Travel

WHAT IS SO CONTROVERSIAL ABOUT THE REPUBLIC OF MACEDONIA?

People get uppity if you refer to the Former Yugoslav Republic of Macedonia as Macedonia. The region of Macedonia used to include a big swathe of south eastern Europe including FYRM, Albania, Serbia, Kosovo and of course a large area of Northern Greece.

In an exercise in tediousness, Greece won’t let them be called the same name as that region and it has to refer to itself as a Republic. FYRM still has the Macedonian denar when they want to Euro, as membership depends on sorting out the naming issue.

Greece

 

The Greek Ministry of Foreign Affairs issued this statement on their website:

‘The name issue is thus a problem with regional and international dimensions, consisting in the promotion of irredentist and territorial ambitions on the part of the Former Yugoslav Republic of Macedonia, mainly through the counterfeiting of history and usurpation of Greece’s national, historical and cultural heritage.’

Close Up Flag - Macedonia

But that isn’t the only venture into nonsense between the two countries. Oh no. There was also an argument over a flag. After independence, FYRM had a yellow sun symbol based on tombstone markings in Vergina, a town in Greek Macedonia.

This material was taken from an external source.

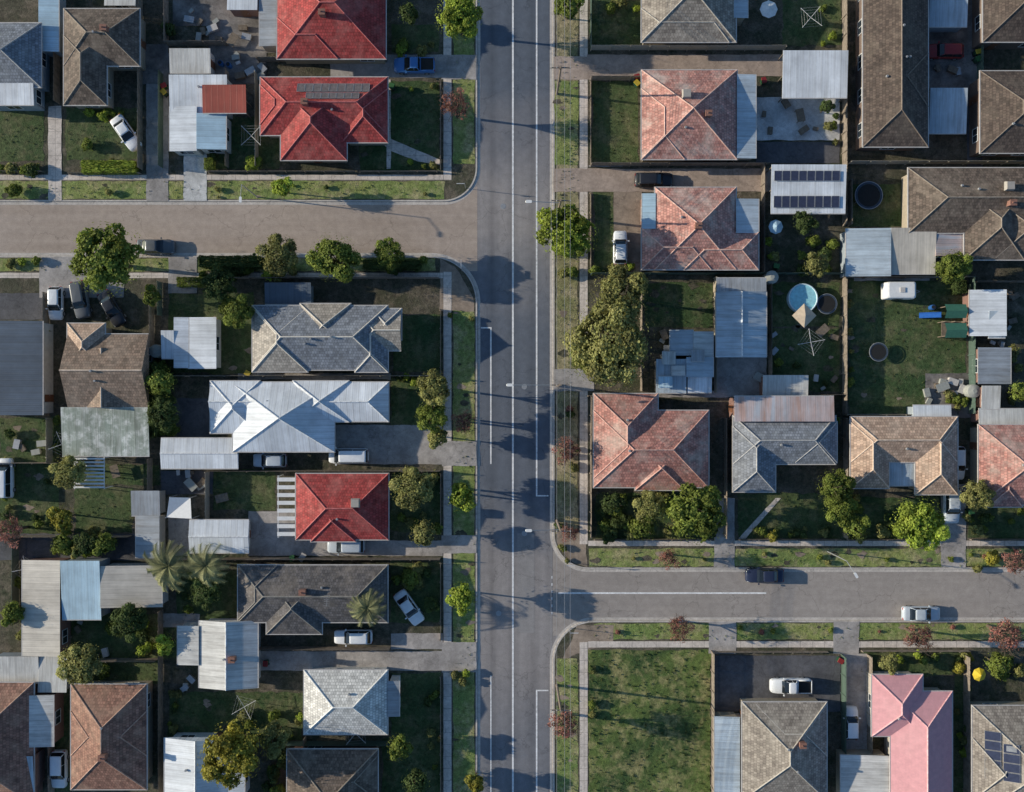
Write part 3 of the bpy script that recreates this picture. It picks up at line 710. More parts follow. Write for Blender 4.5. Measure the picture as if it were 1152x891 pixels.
# ---------------------------------------------------------------- VEGETATION
L_green=leaf('leaves_green',(0.17,0.23,0.05),(0.28,0.32,0.065))
L_dark=leaf('leaves_dark',(0.075,0.115,0.038),(0.13,0.175,0.055))
L_olive=leaf('leaves_olive',(0.24,0.255,0.085),(0.35,0.33,0.125))
L_bright=leaf('leaves_bright',(0.28,0.38,0.05),(0.42,0.48,0.09))
L_yellow=leaf('leaves_yellow',(0.46,0.40,0.06),(0.30,0.30,0.07))
L_red=leaf('leaves_reddish',(0.42,0.16,0.13),(0.33,0.20,0.15))
L_palm=leaf('palm_fronds',(0.27,0.29,0.14),(0.38,0.37,0.19))
L_tuft=leaf('grass_tuft_blades',(0.085,0.12,0.04),(0.17,0.18,0.07))
def settone(me,tones):
    a=me.attributes.new('tone','FLOAT','FACE'); a.data.foreach_set('value',tones)
def leafquad(mb,tones,p,nrm,sz,rnd,tn):
    t=nrm.orthogonal().normalized(); t.rotate(Matrix.Rotation(rnd.uniform(0,6.28),3,nrm)); b=nrm.cross(t)
    a=sz*rnd.uniform(0.7,1.3); c=a*rnd.uniform(0.5,0.8)
    mb.face([p-t*a,p-b*c+t*a*0.1,p+t*a,p+b*c+t*a*0.1]); tones.append(tn)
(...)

Greece argued ownership of the symbol (a symbol based on something that exists in the sky for everyone in the world, every single day) blocked trade and told the NY UN to take it down. FYRM changed it to the altered sun symbol that you see today.

Bronze statue of Alexander the Great
Bronze statue of Alexander the Great on a rearing horse holding a sword high up in Skopje city main square.

There is one more bone of contention which is that FYRM claim Alexander the Great, and have a massive statue which is thought to be him which cost them 9.5 million euros. Greece claim he is theirs.

Whether it is true or not I hope that both countries concentrate on their own problems, which are so huge without having drama with a neighbour.

In the light of all the things that are going on the world today, these issues pale in compared to real conflict, persecution and political unrest around the globe.